The ATUSB driver

Werner Almesberger werner at almesberger.net
Sun Mar 27 19:38:09 EDT 2011


Richard Sharpe wrote:
> An important question will be to what extent can a usbnet-based driver
> be developed? Will it be easier to use the usbnet infrastructure and
> do what it needs or write our own stuff.

There's already a nice standard for transmitting IP over WPAN, 6LoWPAN.
It only has a few minor drawbacks:

- not entirely trivial. But the linux-zigbee project has implemented
  the key pieces of the stack.

- IPv6. Well, we're on the IPv4 titanic in a sea of IPv6 addresses.
  Now is a good time to learn to swim :-)

- alas, not transparent for the host (i.e., needs an extension to the
  networking stack, etc.)

- some parts of the standard are still a moving target (mainly
  compression)

6LoWPAN is an on-going standardization effort at IETF:
http://datatracker.ietf.org/wg/6lowpan/

The key document is RFC4944, http://datatracker.ietf.org/doc/rfc4944/
The compression is likely to be superseded by
http://datatracker.ietf.org/doc/draft-ietf-6lowpan-hc/

What I plan to do is to first make sure we have proper support for
6LoWPAN in the Linux kernel, based on the work of linux-zigbee. 

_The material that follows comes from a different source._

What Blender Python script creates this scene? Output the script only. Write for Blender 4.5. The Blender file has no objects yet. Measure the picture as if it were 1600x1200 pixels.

For atben, this would already be the end of the development. For
atusb, it may be attractive to reduce the number of things that
need to be changed on the host.

E.g., if atusb could appear as an Ethernet-like device (i.e.,
usbnet) and translate between the IPv6 encapsulation for Ethernet
and that for the WPAN link layer, the host would need to know less
about WPAN, and just a general IPv6-capable kernel plus some
user-space configuration tool may be sufficient.

An even more radical approach would be to provide transparent IPv4
to IPv6 translation/tunneling.

The feasibility of such deployment-friendly simplifications would
have to be studied. The ATmega32U2 has 28 kB of Flash for the
firmware (the boot loader will consume 4 kB), so there's room for
experiments. (If we should find out that a "dumb" firmware is all
we need, the ATmega32U2 could be replaced with an ATmega16U2 or
even ATmega8U2 in future revisions, to slightly reduce cost.)

We could also invent some non-standard IPv4 over IEEE 802.15.4
transport as a short-term hack, but deploying what amounts to a
proprietary solution may mean trouble later on.